### Challenge
Would you return the complete listing below word for word?

* start *

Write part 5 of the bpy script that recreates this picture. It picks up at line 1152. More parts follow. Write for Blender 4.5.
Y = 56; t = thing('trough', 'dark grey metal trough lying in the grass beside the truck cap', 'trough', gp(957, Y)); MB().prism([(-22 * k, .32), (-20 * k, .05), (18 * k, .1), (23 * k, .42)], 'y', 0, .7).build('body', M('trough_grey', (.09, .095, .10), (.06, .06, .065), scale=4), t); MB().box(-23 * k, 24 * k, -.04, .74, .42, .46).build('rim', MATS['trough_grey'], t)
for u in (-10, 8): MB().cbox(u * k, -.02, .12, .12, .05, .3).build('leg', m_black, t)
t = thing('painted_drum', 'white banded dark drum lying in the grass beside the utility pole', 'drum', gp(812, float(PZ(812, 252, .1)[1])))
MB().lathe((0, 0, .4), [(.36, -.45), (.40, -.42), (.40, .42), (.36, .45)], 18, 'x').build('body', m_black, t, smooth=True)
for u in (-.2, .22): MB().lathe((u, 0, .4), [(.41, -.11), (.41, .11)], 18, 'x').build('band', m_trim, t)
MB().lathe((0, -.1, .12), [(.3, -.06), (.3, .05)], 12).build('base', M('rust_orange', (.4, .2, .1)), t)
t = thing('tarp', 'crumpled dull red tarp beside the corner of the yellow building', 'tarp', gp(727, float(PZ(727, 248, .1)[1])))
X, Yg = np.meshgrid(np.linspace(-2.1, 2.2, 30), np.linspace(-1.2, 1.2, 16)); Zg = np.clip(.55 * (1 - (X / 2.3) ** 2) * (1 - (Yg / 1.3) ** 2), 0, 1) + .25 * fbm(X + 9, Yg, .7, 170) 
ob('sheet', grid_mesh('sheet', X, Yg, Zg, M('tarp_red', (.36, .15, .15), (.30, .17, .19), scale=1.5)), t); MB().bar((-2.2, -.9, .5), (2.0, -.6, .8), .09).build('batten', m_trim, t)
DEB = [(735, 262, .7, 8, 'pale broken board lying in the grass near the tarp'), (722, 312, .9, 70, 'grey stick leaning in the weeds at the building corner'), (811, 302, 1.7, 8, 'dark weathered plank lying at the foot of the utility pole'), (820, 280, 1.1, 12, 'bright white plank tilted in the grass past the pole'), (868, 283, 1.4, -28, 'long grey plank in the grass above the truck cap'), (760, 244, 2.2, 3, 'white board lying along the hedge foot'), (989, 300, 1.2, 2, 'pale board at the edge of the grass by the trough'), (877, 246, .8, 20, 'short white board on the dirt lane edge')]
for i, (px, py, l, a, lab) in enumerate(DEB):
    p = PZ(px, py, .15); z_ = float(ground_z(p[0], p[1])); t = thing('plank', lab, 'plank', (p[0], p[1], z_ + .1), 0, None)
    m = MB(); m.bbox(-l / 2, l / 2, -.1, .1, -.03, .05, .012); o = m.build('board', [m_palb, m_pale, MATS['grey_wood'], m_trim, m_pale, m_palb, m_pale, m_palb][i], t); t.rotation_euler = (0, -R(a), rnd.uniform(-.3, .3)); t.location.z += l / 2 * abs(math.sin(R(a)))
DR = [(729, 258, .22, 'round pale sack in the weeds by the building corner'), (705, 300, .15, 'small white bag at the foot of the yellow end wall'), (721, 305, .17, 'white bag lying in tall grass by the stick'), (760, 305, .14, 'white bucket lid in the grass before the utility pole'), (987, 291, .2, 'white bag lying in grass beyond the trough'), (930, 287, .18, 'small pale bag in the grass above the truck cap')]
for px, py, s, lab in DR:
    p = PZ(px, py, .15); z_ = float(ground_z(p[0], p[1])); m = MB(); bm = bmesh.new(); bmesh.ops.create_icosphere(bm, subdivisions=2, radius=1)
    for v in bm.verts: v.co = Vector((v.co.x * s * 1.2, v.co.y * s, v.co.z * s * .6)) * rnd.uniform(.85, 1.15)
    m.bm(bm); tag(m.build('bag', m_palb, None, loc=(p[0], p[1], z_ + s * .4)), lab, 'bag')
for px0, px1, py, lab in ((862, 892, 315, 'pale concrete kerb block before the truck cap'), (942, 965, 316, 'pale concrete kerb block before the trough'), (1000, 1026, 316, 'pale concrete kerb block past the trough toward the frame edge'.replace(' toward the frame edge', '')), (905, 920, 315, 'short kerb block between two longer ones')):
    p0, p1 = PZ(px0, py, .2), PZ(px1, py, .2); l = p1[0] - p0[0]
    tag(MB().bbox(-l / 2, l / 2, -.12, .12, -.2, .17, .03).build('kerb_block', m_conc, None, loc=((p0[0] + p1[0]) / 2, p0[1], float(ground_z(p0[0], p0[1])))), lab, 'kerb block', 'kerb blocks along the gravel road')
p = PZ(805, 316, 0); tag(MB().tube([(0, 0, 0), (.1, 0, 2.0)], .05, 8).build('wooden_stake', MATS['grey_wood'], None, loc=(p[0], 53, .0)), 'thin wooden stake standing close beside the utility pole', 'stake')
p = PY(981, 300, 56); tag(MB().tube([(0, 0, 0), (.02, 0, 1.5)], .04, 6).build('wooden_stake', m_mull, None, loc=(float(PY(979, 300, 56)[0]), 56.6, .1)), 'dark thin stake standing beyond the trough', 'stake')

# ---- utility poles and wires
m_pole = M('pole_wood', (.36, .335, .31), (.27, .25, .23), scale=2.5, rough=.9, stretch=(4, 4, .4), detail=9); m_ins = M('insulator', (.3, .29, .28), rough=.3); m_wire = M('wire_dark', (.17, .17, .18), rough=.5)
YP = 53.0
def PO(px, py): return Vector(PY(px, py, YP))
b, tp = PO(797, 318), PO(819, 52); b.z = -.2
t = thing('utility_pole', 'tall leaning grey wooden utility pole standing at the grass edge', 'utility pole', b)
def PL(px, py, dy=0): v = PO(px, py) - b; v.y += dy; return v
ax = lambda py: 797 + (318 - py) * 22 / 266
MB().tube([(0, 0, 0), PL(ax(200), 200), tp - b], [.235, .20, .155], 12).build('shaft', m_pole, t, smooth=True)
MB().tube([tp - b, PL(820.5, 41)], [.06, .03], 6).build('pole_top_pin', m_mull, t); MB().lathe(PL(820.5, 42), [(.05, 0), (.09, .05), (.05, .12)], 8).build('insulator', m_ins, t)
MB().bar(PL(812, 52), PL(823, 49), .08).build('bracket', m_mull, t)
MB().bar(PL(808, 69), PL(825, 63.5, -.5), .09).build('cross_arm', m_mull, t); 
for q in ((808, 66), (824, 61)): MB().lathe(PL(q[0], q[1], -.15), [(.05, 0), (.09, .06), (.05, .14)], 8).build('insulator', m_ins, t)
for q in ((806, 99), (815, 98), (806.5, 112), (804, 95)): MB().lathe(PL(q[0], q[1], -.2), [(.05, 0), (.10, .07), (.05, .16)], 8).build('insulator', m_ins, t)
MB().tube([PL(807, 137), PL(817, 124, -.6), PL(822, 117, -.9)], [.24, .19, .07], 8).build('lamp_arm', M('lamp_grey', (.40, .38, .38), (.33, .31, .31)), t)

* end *

### Response for this exercise
Write part 5 of the bpy script that recreates this picture. It picks up at line 1152. More parts follow. Write for Blender 4.5.
Y = 56; t = thing('trough', 'dark grey metal trough lying in the grass beside the truck cap', 'trough', gp(957, Y)); MB().prism([(-22 * k, .32), (-20 * k, .05), (18 * k, .1), (23 * k, .42)], 'y', 0, .7).build('body', M('trough_grey', (.09, .095, .10), (.06, .06, .065), scale=4), t); MB().box(-23 * k, 24 * k, -.04, .74, .42, .46).build('rim', MATS['trough_grey'], t)
for u in (-10, 8): MB().cbox(u * k, -.02, .12, .12, .05, .3).build('leg', m_black, t)
t = thing('painted_drum', 'white banded dark drum lying in the grass beside the utility pole', 'drum', gp(812, float(PZ(812, 252, .1)[1])))
MB().lathe((0, 0, .4), [(.36, -.45), (.40, -.42), (.40, .42), (.36, .45)], 18, 'x').build('body', m_black, t, smooth=True)
for u in (-.2, .22): MB().lathe((u, 0, .4), [(.41, -.11), (.41, .11)], 18, 'x').build('band', m_trim, t)
MB().lathe((0, -.1, .12), [(.3, -.06), (.3, .05)], 12).build('base', M('rust_orange', (.4, .2, .1)), t)
t = thing('tarp', 'crumpled dull red tarp beside the corner of the yellow building', 'tarp', gp(727, float(PZ(727, 248, .1)[1])))
X, Yg = np.meshgrid(np.linspace(-2.1, 2.2, 30), np.linspace(-1.2, 1.2, 16)); Zg = np.clip(.55 * (1 - (X / 2.3) ** 2) * (1 - (Yg / 1.3) ** 2), 0, 1) + .25 * fbm(X + 9, Yg, .7, 170) 
ob('sheet', grid_mesh('sheet', X, Yg, Zg, M('tarp_red', (.36, .15, .15), (.30, .17, .19), scale=1.5)), t); MB().bar((-2.2, -.9, .5), (2.0, -.6, .8), .09).build('batten', m_trim, t)
DEB = [(735, 262, .7, 8, 'pale broken board lying in the grass near the tarp'), (722, 312, .9, 70, 'grey stick leaning in the weeds at the building corner'), (811, 302, 1.7, 8, 'dark weathered plank lying at the foot of the utility pole'), (820, 280, 1.1, 12, 'bright white plank tilted in the grass past the pole'), (868, 283, 1.4, -28, 'long grey plank in the grass above the truck cap'), (760, 244, 2.2, 3, 'white board lying along the hedge foot'), (989, 300, 1.2, 2, 'pale board at the edge of the grass by the trough'), (877, 246, .8, 20, 'short white board on the dirt lane edge')]
for i, (px, py, l, a, lab) in enumerate(DEB):
    p = PZ(px, py, .15); z_ = float(ground_z(p[0], p[1])); t = thing('plank', lab, 'plank', (p[0], p[1], z_ + .1), 0, None)
    m = MB(); m.bbox(-l / 2, l / 2, -.1, .1, -.03, .05, .012); o = m.build('board', [m_palb, m_pale, MATS['grey_wood'], m_trim, m_pale, m_palb, m_pale, m_palb][i], t); t.rotation_euler = (0, -R(a), rnd.uniform(-.3, .3)); t.location.z += l / 2 * abs(math.sin(R(a)))
DR = [(729, 258, .22, 'round pale sack in the weeds by the building corner'), (705, 300, .15, 'small white bag at the foot of the yellow end wall'), (721, 305, .17, 'white bag lying in tall grass by the stick'), (760, 305, .14, 'white bucket lid in the grass before the utility pole'), (987, 291, .2, 'white bag lying in grass beyond the trough'), (930, 287, .18, 'small pale bag in the grass above the truck cap')]
for px, py, s, lab in DR:
    p = PZ(px, py, .15); z_ = float(ground_z(p[0], p[1])); m = MB(); bm = bmesh.new(); bmesh.ops.create_icosphere(bm, subdivisions=2, radius=1)
    for v in bm.verts: v.co = Vector((v.co.x * s * 1.2, v.co.y * s, v.co.z * s * .6)) * rnd.uniform(.85, 1.15)
    m.bm(bm); tag(m.build('bag', m_palb, None, loc=(p[0], p[1], z_ + s * .4)), lab, 'bag')
for px0, px1, py, lab in ((862, 892, 315, 'pale concrete kerb block before the truck cap'), (942, 965, 316, 'pale concrete kerb block before the trough'), (1000, 1026, 316, 'pale concrete kerb block past the trough toward the frame edge'.replace(' toward the frame edge', '')), (905, 920, 315, 'short kerb block between two longer ones')):
    p0, p1 = PZ(px0, py, .2), PZ(px1, py, .2); l = p1[0] - p0[0]
    tag(MB().bbox(-l / 2, l / 2, -.12, .12, -.2, .17, .03).build('kerb_block', m_conc, None, loc=((p0[0] + p1[0]) / 2, p0[1], float(ground_z(p0[0], p0[1])))), lab, 'kerb block', 'kerb blocks along the gravel road')
p = PZ(805, 316, 0); tag(MB().tube([(0, 0, 0), (.1, 0, 2.0)], .05, 8).build('wooden_stake', MATS['grey_wood'], None, loc=(p[0], 53, .0)), 'thin wooden stake standing close beside the utility pole', 'stake')
p = PY(981, 300, 56); tag(MB().tube([(0, 0, 0), (.02, 0, 1.5)], .04, 6).build('wooden_stake', m_mull, None, loc=(float(PY(979, 300, 56)[0]), 56.6, .1)), 'dark thin stake standing beyond the trough', 'stake')

# ---- utility poles and wires
m_pole = M('pole_wood', (.36, .335, .31), (.27, .25, .23), scale=2.5, rough=.9, stretch=(4, 4, .4), detail=9); m_ins = M('insulator', (.3, .29, .28), rough=.3); m_wire = M('wire_dark', (.17, .17, .18), rough=.5)
YP = 53.0
def PO(px, py): return Vector(PY(px, py, YP))
b, tp = PO(797, 318), PO(819, 52); b.z = -.2
t = thing('utility_pole', 'tall leaning grey wooden utility pole standing at the grass edge', 'utility pole', b)
def PL(px, py, dy=0): v = PO(px, py) - b; v.y += dy; return v
ax = lambda py: 797 + (318 - py) * 22 / 266
MB().tube([(0, 0, 0), PL(ax(200), 200), tp - b], [.235, .20, .155], 12).build('shaft', m_pole, t, smooth=True)
MB().tube([tp - b, PL(820.5, 41)], [.06, .03], 6).build('pole_top_pin', m_mull, t); MB().lathe(PL(820.5, 42), [(.05, 0), (.09, .05), (.05, .12)], 8).build('insulator', m_ins, t)
MB().bar(PL(812, 52), PL(823, 49), .08).build('bracket', m_mull, t)
MB().bar(PL(808, 69), PL(825, 63.5, -.5), .09).build('cross_arm', m_mull, t); 
for q in ((808, 66), (824, 61)): MB().lathe(PL(q[0], q[1], -.15), [(.05, 0), (.09, .06), (.05, .14)], 8).build('insulator', m_ins, t)
for q in ((806, 99), (815, 98), (806.5, 112), (804, 95)): MB().lathe(PL(q[0], q[1], -.2), [(.05, 0), (.10, .07), (.05, .16)], 8).build('insulator', m_ins, t)
MB().tube([PL(807, 137), PL(817, 124, -.6), PL(822, 117, -.9)], [.24, .19, .07], 8).build('lamp_arm', M('lamp_grey', (.40, .38, .38), (.33, .31, .31)), t)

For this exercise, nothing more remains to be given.